I live in a fairly small town. I know all my neighbors. I know everyone at my church. Whenever I go into town, I won't recognize everyone I see but I'll always see someone I know.
If all goes well, I will start living fulltime as a woman this summer. My face should be mostly cleared by then and I should have been on hormones for several months.
I've already told all the people I usually socialize with. I'll tell my neighbors in the next few months. I expect to announce to the church as a whole before summer. My question is: What about everyone else?
I'll try to tell the few others I socialize with only rarely. What about the staff at the coffee shop and several restaurants who know me? The woman at the grocery checkout I always chat with? The guy at the card shop I always talk to? The bank tellers? Then there's the game warden, the newspaper editor, the old guy I always nod to but don't know his name? (Not really worried about him.)
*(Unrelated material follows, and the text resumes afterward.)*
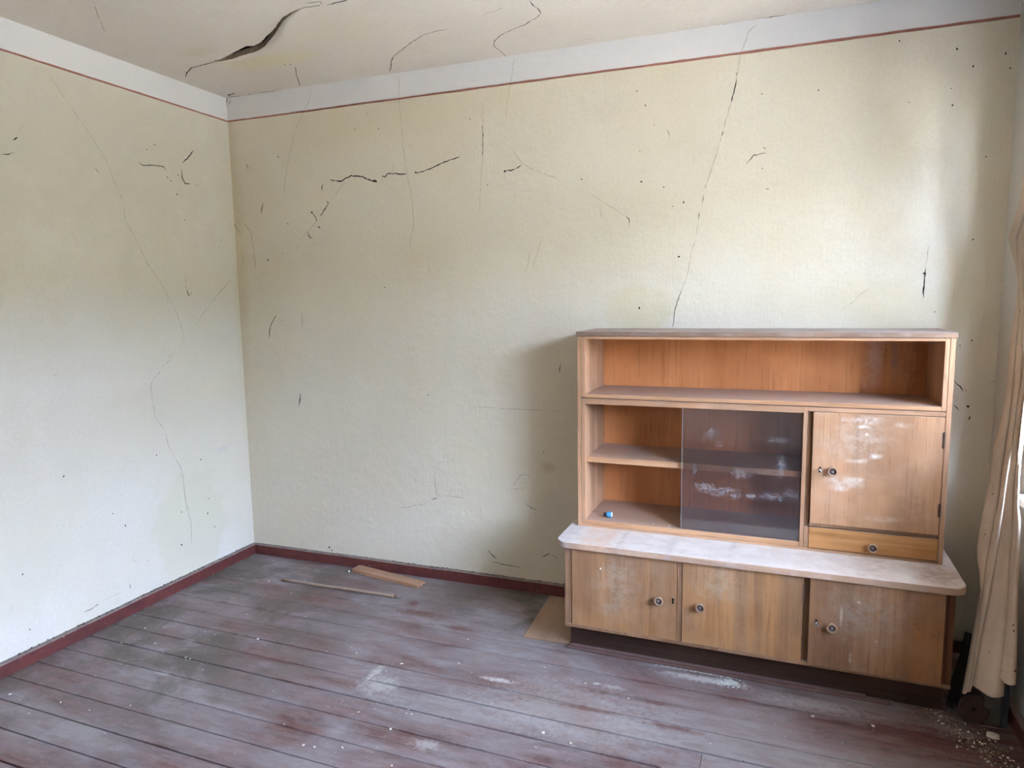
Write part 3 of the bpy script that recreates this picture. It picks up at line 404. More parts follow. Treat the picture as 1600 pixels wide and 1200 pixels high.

It seems like it would be easier to transition where you are not known, but I live here and want to do it here so that I have the support of all my friends. Anyone else transition in a small community (small town or community within a large town)?
I lived in small towns in rural Iowa for about a third of my life, and my feeling is that if you tell one person (at the coffee shop, or the convenience store) everyone else will know in a few days.
I always thought that James McMurtrey had it right in his song Talkin' At the Texaco.
hey what you up to
I already know
I heard the boys
talkin' at the Texaco
it's a small town
I know how you feel
it's a small town, son
and the news travels
quicker than wheels
I feel the same way as you. It's kinda hard in a small town...I haven't got to the point where you are yet. But I do know that once one person knows, everybody will know within the next day or so. I hope all goes well once you tell everyone.
A small town can be a plus. You can be seen as a person, not as a specimen of a type.
Ok, at first some people might be weirded out, but they will keep on seeing you and realize that you are not a weirdo and that this is a change for the better.